— BEGIN —

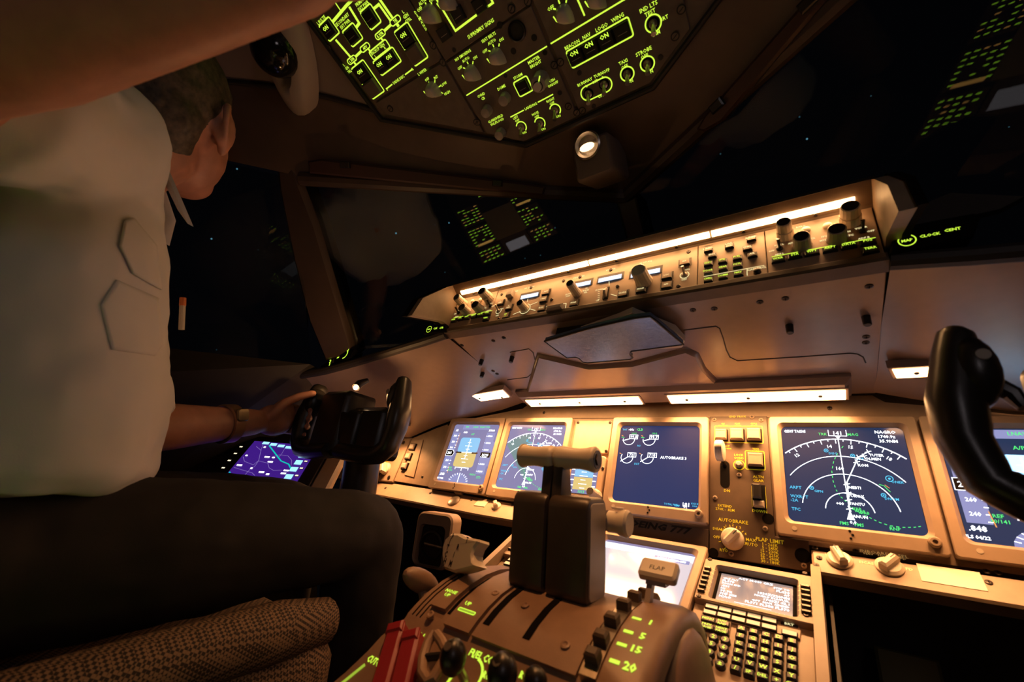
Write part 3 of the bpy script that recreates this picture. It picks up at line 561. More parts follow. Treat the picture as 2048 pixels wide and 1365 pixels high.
def efis(x0,x1,label,flip):
    t=thing('display_control_panel',label,'control panel',MCP.p((x0+x1)/2,0.04),'small knob panels at the glareshield ends'); b=M(); plate(b,x0,x1); w=0.0004
    T=lambda q,s,h=0.0030,m=LEGW: b.text(MCP,q[0],q[1],w,h,s,m,bold=0.02)
    if not flip:
        for q,s in (((1085,445),'VOR L'),((1035,487),'OFF'),((1088,508),'ADF L'),((1168,433),'APP'),((1310,403),'CTR'),((1190,330),'RADIO  BARO'),((1645,328),'VOR R'),((1712,350),'OFF'),((1665,398),'ADF R'),((1395,388),'FPV'),((1395,413),'MTRS'),((1555,355),'640'),((1570,380),'TFC'),((1555,225),'IN  HPA')): T(z7(*q),s)
        b.line(MCP,[z7(1035,527),z7(1745,395)],w,0.0012,LEG)
    else:
        for q,s in (((1085,445),'VOR L'),((1035,487),'OFF'),((1088,508),'ADF L'),((1310,403),'CTR'),((1645,328),'VOR R'),((1712,350),'OFF'),((1665,398),'ADF R'),((1570,380),'TFC')):
            u,v=z7(*q); T((u-0.6265,v),s)
        u0,v0=z7(1035,527); b.line(MCP,[(u0-0.6265,v0),(z7(1745,395)[0]-0.6265,v0)],w,0.0012,LEG)
    b.make('panel_plate',t); off=-0.6265 if flip else 0
    for q,r,h,tw in (((1130,388),0.0098,0.030,1),((1572,290),0.0112,0.030,1),((1245,452),0.0108,0.020,0),((1482,405),0.0112,0.020,0)):
        u,v=z7(*q); pknob(t,u+off,v,r,h,KNOB if tw else GREYK,two=bool(tw))
    for q in ((1270,345),(1418,318)):
        u,v=z7(*q); b=M(); b.lathe(MCP,u+off,v,[(0.0055,0),(0.0052,0.003),(0.003,0.0045)],IVORY,16); b.make('push_button',t)
    for q in ((1090,470),(1660,350)):
        u,v=z7(*q); toggle(t,u+off,v,m=BLACK)
    for q,s in (((1080,548),'WXR'),((1195,522),'STA'),((1310,500),'WPT'),((1433,476),'ARPT'),((1560,452),'DATA'),((1690,428),'POS'),((1708,480),'TERR')):
        u,v=z7(*q); pbutton(t,u+off,v-0.002,0.0165,0.0085 if s!='TERR' else 0.010,s,leg=LEG,fr=False,th=0.0036,h=0.005,dy=0.0015)
efis(-0.3755,-0.2575,'small control panel with four ridged knobs at the far left of glareshield',True)
efis(0.2515,0.3755,'small control panel with four ridged knobs at the right end of glareshield',False)
t=thing('mode_control_panel','wide autopilot control panel with four blue-white readout windows','control panel',MCP.p(-0.05,0.04))
b=M(); plate(b,-0.2565,0.1565); w=0.0004
for q,s in (((800,350),'IAS   MACH'),((1165,272),'HDG   TRK'),((1395,218),'V/S   FPA'),((1650,165),'ALTITUDE'),((1085,405),'AUTO\n1000'),((1215,370),'25\nBANK\nSEL'),((1315,365),'DOWN'),((1300,445),'UP'),((1932,292),'OFF'),((1955,218),'ON'),((600,505),'ON'),((565,555),'OFF'),((690,380),'A/T ARM')): u,v=z6(*q); b.text(MCP,u,v,w,0.0034,s,LEGW,bold=0.015)
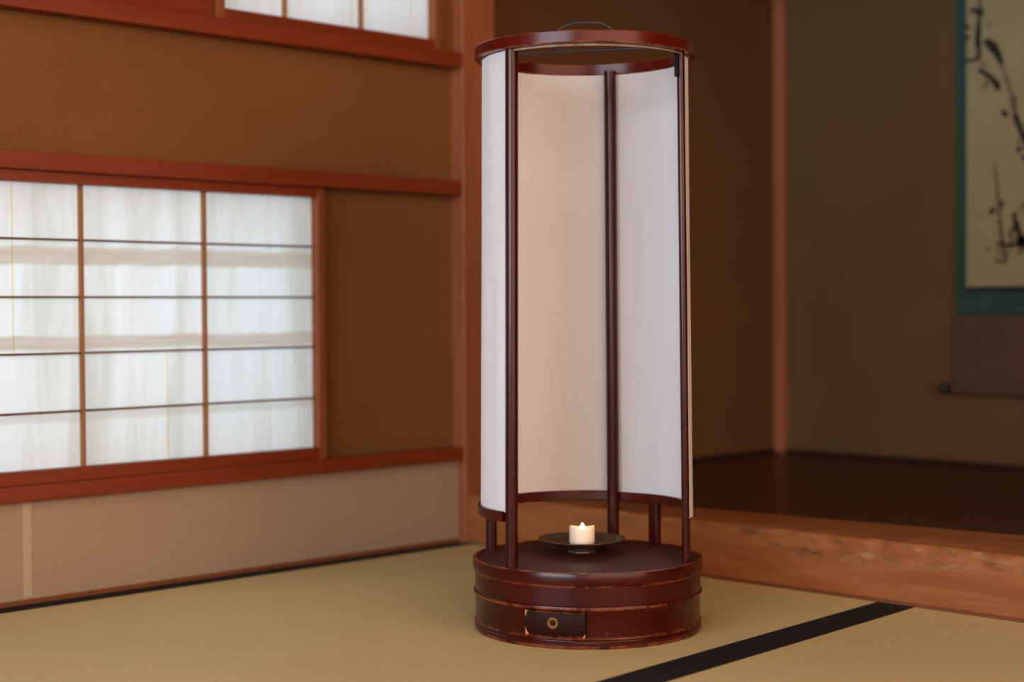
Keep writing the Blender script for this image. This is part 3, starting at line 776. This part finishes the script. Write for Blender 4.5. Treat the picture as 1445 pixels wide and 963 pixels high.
# daylight through the wide window behind the viewer (faces +Y)
area('rear_window_daylight', (-0.6, YB + 0.0, 1.05), (PI / 2, 0, 0), 2.6, 1.40, 150, (0.74, 0.87, 1.0))
# daylight behind the paper windows of the left wall (faces +X)
area('left_window_daylight', (-2.80, 1.40, 0.85), (0, -PI / 2, 0), 1.6, 1.7, 9.6, (0.78, 0.94, 1.0))
# warm light of the room on the right (faces -X)
area('right_room_light', (XR - 0.02, 0.1, 1.15), (0, PI / 2, 0), 2.1, 4.2, 128, (1.0, 0.65, 0.45))
# unseen overhead fill, added to brighten the tatami
area('overhead_fill', (-0.5, 0.5, 2.2), (0, 0, 0), 0.9, 0.9, 12, (1.0, 0.84, 0.64))
pl = bpy.data.lights.new('candle_glow', 'POINT'); pl.energy = 0.012; pl.color = (1.0, 0.75, 0.4); pl.shadow_soft_size = 0.004
po = bpy.data.objects.new('candle_glow', pl); C.objects.link(po); po.location = lw(DL, DD, cz + 0.040)
w = bpy.data.worlds.new('World'); S.world = w; w.use_nodes = True
w.node_tree.nodes['Background'].inputs[0].default_value = (0.75, 0.88, 1.0, 1); w.node_tree.nodes['Background'].inputs[1].default_value = 0.25

# ------------------------------------------------------------------ camera
FPX = 2236.9; yaw, pitch, roll = -0.799467, 0.0208873, -0.0060761
cy, sy_ = math.cos(yaw), math.sin(yaw); cp, sp_ = math.cos(pitch), math.sin(pitch)
f = Vector((sy_ * cp, cy * cp, -sp_)); r = Vector((cy, -sy_, 0)); u = r.cross(f)
r2 = r * math.cos(roll) + u * math.sin(roll); u2 = -r * math.sin(roll) + u * math.cos(roll)
cam = bpy.data.cameras.new('camera'); co = bpy.data.objects.new('camera', cam); C.objects.link(co)
mw = Matrix((r2, u2, -f)).transposed().to_4x4(); mw.translation = (0, 0, 0.466)
co.matrix_world = mw
cam.sensor_width = 36; cam.lens = FPX * 36 / 1445; cam.clip_start = 0.05
cam.dof.use_dof = True; cam.dof.focus_distance = 2.25; cam.dof.aperture_fstop = 2.2
S.camera = co
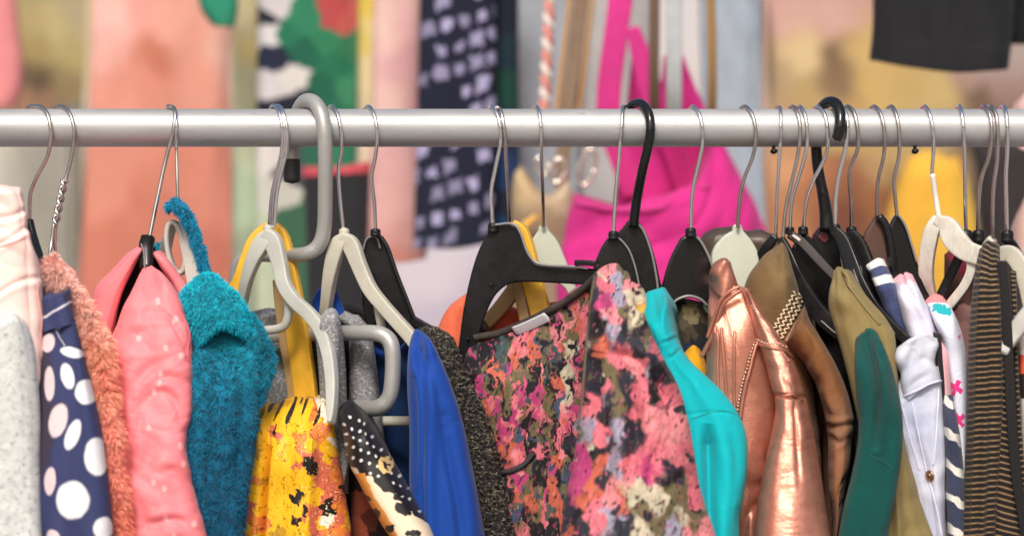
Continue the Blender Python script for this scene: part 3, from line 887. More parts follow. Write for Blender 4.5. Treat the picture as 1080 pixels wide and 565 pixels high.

— END —

### What this task involves
Restate the listing above word for word, and skip the pictures.

### Written solution
Write part 3 of the bpy script that recreates this picture. It picks up at line 561. More parts follow. Treat the picture as 2048 pixels wide and 1365 pixels high.
def efis(x0,x1,label,flip):
    t=thing('display_control_panel',label,'control panel',MCP.p((x0+x1)/2,0.04),'small knob panels at the glareshield ends'); b=M(); plate(b,x0,x1); w=0.0004
    T=lambda q,s,h=0.0030,m=LEGW: b.text(MCP,q[0],q[1],w,h,s,m,bold=0.02)
    if not flip:
        for q,s in (((1085,445),'VOR L'),((1035,487),'OFF'),((1088,508),'ADF L'),((1168,433),'APP'),((1310,403),'CTR'),((1190,330),'RADIO  BARO'),((1645,328),'VOR R'),((1712,350),'OFF'),((1665,398),'ADF R'),((1395,388),'FPV'),((1395,413),'MTRS'),((1555,355),'640'),((1570,380),'TFC'),((1555,225),'IN  HPA')): T(z7(*q),s)
        b.line(MCP,[z7(1035,527),z7(1745,395)],w,0.0012,LEG)
    else:
        for q,s in (((1085,445),'VOR L'),((1035,487),'OFF'),((1088,508),'ADF L'),((1310,403),'CTR'),((1645,328),'VOR R'),((1712,350),'OFF'),((1665,398),'ADF R'),((1570,380),'TFC')):
            u,v=z7(*q); T((u-0.6265,v),s)
        u0,v0=z7(1035,527); b.line(MCP,[(u0-0.6265,v0),(z7(1745,395)[0]-0.6265,v0)],w,0.0012,LEG)
    b.make('panel_plate',t); off=-0.6265 if flip else 0
    for q,r,h,tw in (((1130,388),0.0098,0.030,1),((1572,290),0.0112,0.030,1),((1245,452),0.0108,0.020,0),((1482,405),0.0112,0.020,0)):
        u,v=z7(*q); pknob(t,u+off,v,r,h,KNOB if tw else GREYK,two=bool(tw))
    for q in ((1270,345),(1418,318)):
        u,v=z7(*q); b=M(); b.lathe(MCP,u+off,v,[(0.0055,0),(0.0052,0.003),(0.003,0.0045)],IVORY,16); b.make('push_button',t)
    for q in ((1090,470),(1660,350)):
        u,v=z7(*q); toggle(t,u+off,v,m=BLACK)
    for q,s in (((1080,548),'WXR'),((1195,522),'STA'),((1310,500),'WPT'),((1433,476),'ARPT'),((1560,452),'DATA'),((1690,428),'POS'),((1708,480),'TERR')):
        u,v=z7(*q); pbutton(t,u+off,v-0.002,0.0165,0.0085 if s!='TERR' else 0.010,s,leg=LEG,fr=False,th=0.0036,h=0.005,dy=0.0015)
efis(-0.3755,-0.2575,'small control panel with four ridged knobs at the far left of glareshield',True)
efis(0.2515,0.3755,'small control panel with four ridged knobs at the right end of glareshield',False)
t=thing('mode_control_panel','wide autopilot control panel with four blue-white readout windows','control panel',MCP.p(-0.05,0.04))
b=M(); plate(b,-0.2565,0.1565); w=0.0004
for q,s in (((800,350),'IAS   MACH'),((1165,272),'HDG   TRK'),((1395,218),'V/S   FPA'),((1650,165),'ALTITUDE'),((1085,405),'AUTO\n1000'),((1215,370),'25\nBANK\nSEL'),((1315,365),'DOWN'),((1300,445),'UP'),((1932,292),'OFF'),((1955,218),'ON'),((600,505),'ON'),((565,555),'OFF'),((690,380),'A/T ARM')): u,v=z6(*q); b.text(MCP,u,v,w,0.0034,s,LEGW,bold=0.015)
Keep writing the Blender script for this image. This is part 3, starting at line 776. This part finishes the script. Write for Blender 4.5. Treat the picture as 1445 pixels wide and 963 pixels high.
# daylight through the wide window behind the viewer (faces +Y)
area('rear_window_daylight', (-0.6, YB + 0.0, 1.05), (PI / 2, 0, 0), 2.6, 1.40, 150, (0.74, 0.87, 1.0))
# daylight behind the paper windows of the left wall (faces +X)
area('left_window_daylight', (-2.80, 1.40, 0.85), (0, -PI / 2, 0), 1.6, 1.7, 9.6, (0.78, 0.94, 1.0))
# warm light of the room on the right (faces -X)
area('right_room_light', (XR - 0.02, 0.1, 1.15), (0, PI / 2, 0), 2.1, 4.2, 128, (1.0, 0.65, 0.45))
# unseen overhead fill, added to brighten the tatami
area('overhead_fill', (-0.5, 0.5, 2.2), (0, 0, 0), 0.9, 0.9, 12, (1.0, 0.84, 0.64))
pl = bpy.data.lights.new('candle_glow', 'POINT'); pl.energy = 0.012; pl.color = (1.0, 0.75, 0.4); pl.shadow_soft_size = 0.004
po = bpy.data.objects.new('candle_glow', pl); C.objects.link(po); po.location = lw(DL, DD, cz + 0.040)
w = bpy.data.worlds.new('World'); S.world = w; w.use_nodes = True
w.node_tree.nodes['Background'].inputs[0].default_value = (0.75, 0.88, 1.0, 1); w.node_tree.nodes['Background'].inputs[1].default_value = 0.25

# ------------------------------------------------------------------ camera
FPX = 2236.9; yaw, pitch, roll = -0.799467, 0.0208873, -0.0060761
cy, sy_ = math.cos(yaw), math.sin(yaw); cp, sp_ = math.cos(pitch), math.sin(pitch)
f = Vector((sy_ * cp, cy * cp, -sp_)); r = Vector((cy, -sy_, 0)); u = r.cross(f)
r2 = r * math.cos(roll) + u * math.sin(roll); u2 = -r * math.sin(roll) + u * math.cos(roll)
cam = bpy.data.cameras.new('camera'); co = bpy.data.objects.new('camera', cam); C.objects.link(co)
mw = Matrix((r2, u2, -f)).transposed().to_4x4(); mw.translation = (0, 0, 0.466)
co.matrix_world = mw
cam.sensor_width = 36; cam.lens = FPX * 36 / 1445; cam.clip_start = 0.05
cam.dof.use_dof = True; cam.dof.focus_distance = 2.25; cam.dof.aperture_fstop = 2.2
S.camera = co
Continue the Blender Python script for this scene: part 3, from line 887. More parts follow. Write for Blender 4.5. Treat the picture as 1080 pixels wide and 565 pixels high.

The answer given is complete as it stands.